Most college students in the social and behavioral sciences might have chosen majors such as communication, social psychology, political science, sociology, education, etc., because their main concern is with or about social influence. They are especially eager to grasp a big picture of social influence if they are interested in a postgraduate program. They are not yet specialists or experts and so they need a survey and guide. This book seems the best fit for meeting that need. It can serve as a textbook for teaching senior undergraduate or beginning graduate classes across the field of social and behavioral sciences.
This book covers all key empirical concepts and noted experiments (e.g., Asch’s conformity, Milgram’s obedience) used in research on social influence. The authors build a periodic table of social influence (p. 236), reminiscent of the periodic table of elements used in chemistry. It comprises a typology built on three dimensions: Action modality representing social influence, mode or means of social influence, and functional phase of social influence to achieve common sense as the outcome.
The first, action modality, is represented by nine concepts used in research: Crowd behavior, leadership, norm formation, conformity, obedience, persuasion, prototyping, the fait accompli, and resistance. The second, mode, is done by three means: Face-to-face interaction, mass mediation, and designed artifact. The third, functional phase, is done three ways: Assimilation, accommodation, and normalization. These produce 81 types on the condition that all the three dimensions and their respective classifications are orthogonal. The authors argue that many of these types have been studied, but some still need to be studied, illuminating the potential for future research on social influence. This periodic table would help beginning and advanced researchers grasp the big picture of social influence and to think about their future research plans.
The authors point out that social influence is omnipresent, enticing and making new consequences for the end product, what they call “intersubjectivity,” for example, common sense, (shared) frame of reference, or social representation. Social influence, as “interobjectivity,” is also quite consequential by mode of designed artifacts (e.g., statues, monuments, installations). They also argue that social influence can be assessed only “in hindsight,” after the fact.

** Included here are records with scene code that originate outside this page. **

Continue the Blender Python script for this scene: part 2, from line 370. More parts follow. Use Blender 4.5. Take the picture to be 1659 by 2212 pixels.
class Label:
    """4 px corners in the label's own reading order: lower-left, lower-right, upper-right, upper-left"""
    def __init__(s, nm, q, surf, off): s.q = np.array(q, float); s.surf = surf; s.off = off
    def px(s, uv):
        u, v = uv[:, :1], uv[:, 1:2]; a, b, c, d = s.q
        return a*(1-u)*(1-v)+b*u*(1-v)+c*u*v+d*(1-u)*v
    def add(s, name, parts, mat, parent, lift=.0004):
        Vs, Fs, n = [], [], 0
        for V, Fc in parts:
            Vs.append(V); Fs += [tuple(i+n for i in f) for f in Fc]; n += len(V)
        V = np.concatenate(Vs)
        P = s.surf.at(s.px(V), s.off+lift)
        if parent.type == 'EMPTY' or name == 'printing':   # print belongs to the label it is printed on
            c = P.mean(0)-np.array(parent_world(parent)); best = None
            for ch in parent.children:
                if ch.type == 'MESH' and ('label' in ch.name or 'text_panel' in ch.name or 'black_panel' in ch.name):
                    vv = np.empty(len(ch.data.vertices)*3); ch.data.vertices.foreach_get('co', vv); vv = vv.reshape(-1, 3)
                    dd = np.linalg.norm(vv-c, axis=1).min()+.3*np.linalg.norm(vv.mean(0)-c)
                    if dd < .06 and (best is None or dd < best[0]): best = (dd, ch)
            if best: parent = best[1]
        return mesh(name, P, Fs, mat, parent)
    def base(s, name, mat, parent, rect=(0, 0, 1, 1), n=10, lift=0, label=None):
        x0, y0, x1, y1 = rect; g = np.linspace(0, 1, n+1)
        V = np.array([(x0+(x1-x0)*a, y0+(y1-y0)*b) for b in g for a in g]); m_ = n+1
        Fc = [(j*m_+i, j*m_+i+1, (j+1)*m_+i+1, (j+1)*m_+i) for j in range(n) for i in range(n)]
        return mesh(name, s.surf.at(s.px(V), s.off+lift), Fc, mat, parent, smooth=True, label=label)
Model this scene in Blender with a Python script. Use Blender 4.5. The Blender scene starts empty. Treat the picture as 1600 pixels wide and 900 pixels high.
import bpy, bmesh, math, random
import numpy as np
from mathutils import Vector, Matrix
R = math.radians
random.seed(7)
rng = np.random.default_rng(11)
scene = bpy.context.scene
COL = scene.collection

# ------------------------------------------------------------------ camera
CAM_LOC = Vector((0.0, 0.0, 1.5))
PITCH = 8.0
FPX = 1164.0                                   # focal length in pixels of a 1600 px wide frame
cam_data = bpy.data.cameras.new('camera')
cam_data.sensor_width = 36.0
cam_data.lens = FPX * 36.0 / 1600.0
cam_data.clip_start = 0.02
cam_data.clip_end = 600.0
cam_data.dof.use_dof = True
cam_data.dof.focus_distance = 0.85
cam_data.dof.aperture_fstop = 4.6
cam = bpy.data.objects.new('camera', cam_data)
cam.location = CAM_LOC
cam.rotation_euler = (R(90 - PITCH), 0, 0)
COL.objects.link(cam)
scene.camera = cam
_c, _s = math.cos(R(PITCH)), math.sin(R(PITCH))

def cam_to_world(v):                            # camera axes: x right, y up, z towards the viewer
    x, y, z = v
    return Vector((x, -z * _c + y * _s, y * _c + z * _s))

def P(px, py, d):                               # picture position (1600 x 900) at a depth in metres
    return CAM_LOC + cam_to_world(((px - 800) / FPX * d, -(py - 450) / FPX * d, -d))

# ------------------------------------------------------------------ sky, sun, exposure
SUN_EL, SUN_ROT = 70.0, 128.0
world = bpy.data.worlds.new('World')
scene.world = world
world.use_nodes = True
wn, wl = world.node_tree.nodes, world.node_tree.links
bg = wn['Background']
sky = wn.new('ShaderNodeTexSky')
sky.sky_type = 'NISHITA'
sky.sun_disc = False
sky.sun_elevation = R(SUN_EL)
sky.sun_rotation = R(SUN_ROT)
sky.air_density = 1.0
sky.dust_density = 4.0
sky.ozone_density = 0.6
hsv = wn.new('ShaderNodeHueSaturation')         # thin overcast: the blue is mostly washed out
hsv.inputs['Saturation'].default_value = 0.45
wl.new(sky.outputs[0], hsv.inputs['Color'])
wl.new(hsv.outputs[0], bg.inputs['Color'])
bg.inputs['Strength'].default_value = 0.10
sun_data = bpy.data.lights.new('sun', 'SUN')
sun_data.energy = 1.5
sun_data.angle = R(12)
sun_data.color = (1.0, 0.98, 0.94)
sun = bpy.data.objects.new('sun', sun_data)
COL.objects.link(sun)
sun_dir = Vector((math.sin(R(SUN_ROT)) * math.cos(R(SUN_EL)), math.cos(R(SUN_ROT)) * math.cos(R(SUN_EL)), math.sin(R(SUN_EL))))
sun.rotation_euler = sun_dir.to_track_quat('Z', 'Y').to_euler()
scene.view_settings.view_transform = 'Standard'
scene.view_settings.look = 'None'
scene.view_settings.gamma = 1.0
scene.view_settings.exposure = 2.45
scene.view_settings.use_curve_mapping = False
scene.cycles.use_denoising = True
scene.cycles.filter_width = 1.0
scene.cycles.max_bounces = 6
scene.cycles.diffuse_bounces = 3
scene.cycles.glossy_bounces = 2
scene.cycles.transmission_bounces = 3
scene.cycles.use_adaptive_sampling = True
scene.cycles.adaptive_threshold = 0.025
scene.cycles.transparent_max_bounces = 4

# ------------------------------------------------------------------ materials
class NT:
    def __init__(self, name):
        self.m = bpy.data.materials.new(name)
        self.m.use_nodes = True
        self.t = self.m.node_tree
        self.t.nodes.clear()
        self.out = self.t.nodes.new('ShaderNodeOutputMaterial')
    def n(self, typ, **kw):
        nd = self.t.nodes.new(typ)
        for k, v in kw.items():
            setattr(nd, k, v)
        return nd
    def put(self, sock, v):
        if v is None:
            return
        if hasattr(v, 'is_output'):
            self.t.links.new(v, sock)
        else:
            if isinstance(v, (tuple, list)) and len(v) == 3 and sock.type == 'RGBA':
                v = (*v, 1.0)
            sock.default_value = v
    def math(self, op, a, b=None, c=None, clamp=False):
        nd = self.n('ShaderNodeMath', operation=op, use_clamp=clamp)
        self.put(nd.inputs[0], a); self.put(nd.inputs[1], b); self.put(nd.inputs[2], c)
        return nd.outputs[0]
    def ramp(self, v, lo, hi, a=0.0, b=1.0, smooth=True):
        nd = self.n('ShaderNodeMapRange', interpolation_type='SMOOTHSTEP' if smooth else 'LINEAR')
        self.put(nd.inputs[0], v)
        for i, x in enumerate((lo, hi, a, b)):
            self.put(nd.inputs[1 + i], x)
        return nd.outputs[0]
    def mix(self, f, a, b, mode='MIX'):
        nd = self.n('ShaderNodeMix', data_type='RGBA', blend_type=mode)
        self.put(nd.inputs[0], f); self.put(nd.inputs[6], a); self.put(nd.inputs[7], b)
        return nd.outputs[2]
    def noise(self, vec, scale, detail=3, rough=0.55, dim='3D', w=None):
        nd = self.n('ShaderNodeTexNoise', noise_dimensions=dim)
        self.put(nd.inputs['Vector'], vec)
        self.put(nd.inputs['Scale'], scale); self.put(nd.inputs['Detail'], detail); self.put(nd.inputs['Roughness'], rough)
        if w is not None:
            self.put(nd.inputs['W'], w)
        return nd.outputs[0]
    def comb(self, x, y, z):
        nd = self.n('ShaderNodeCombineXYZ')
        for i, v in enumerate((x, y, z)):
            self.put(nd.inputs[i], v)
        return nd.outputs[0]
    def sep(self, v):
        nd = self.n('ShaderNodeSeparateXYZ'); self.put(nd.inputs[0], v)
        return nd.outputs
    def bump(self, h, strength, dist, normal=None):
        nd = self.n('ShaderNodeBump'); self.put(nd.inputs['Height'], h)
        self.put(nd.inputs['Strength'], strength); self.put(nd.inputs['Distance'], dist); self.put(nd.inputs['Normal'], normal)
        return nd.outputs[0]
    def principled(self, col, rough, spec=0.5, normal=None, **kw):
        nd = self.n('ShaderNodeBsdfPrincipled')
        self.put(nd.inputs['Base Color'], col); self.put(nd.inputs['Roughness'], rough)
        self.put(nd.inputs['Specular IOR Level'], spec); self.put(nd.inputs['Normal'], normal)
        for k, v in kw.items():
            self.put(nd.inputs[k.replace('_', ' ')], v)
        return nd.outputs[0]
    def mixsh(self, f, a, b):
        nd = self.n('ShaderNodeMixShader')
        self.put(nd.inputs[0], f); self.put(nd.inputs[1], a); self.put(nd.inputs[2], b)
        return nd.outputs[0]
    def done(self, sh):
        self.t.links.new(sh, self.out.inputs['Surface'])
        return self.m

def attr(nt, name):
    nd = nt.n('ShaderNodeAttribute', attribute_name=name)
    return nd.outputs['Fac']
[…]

These points seem to reflect the perspective of our traditional science, that is, of solving puzzles after the fact. It looks to be inevitable that such studies focus on particular bodies, products, and/or circumstances that are readily observable. Such studies then generalize properties of those entities and transform them into empirical concepts and try to discover relationships among those concepts.
So then, what is this book missing? For example, what problem initially involves the effort of social influence? Why not, first, figure out the problem that threatens life, individual, or collective? What is or could be the behavioral process per se of social influence, not just its actions’ internal or external factors, that will lead to its final outcome such as public opinion, frame, norm, common sense, and so on? Is the outcome contributing to solving the original problem? Isn’t it just re-enforcing decision-making behavior and thereby augmenting conflicts between options, leading to, for example, polarization? Eventually, how could social influence be made ideationally constructive to help solve our problems, individual and collective? These questions need to be addressed and they might be answered by a new, complementary perspective of explicating social influence as behavioral process per se (e.g., Carter, 2021; Kim, 2020). But that is a different book.
Again, this book best provides new and old researchers with established knowledge. No one should start research without exposure to the research covered in the book. The authors’ periodic table covers major dimensions related to social influence research that might guide them not only to think about new research areas but also to imagine what are missing fundamentally.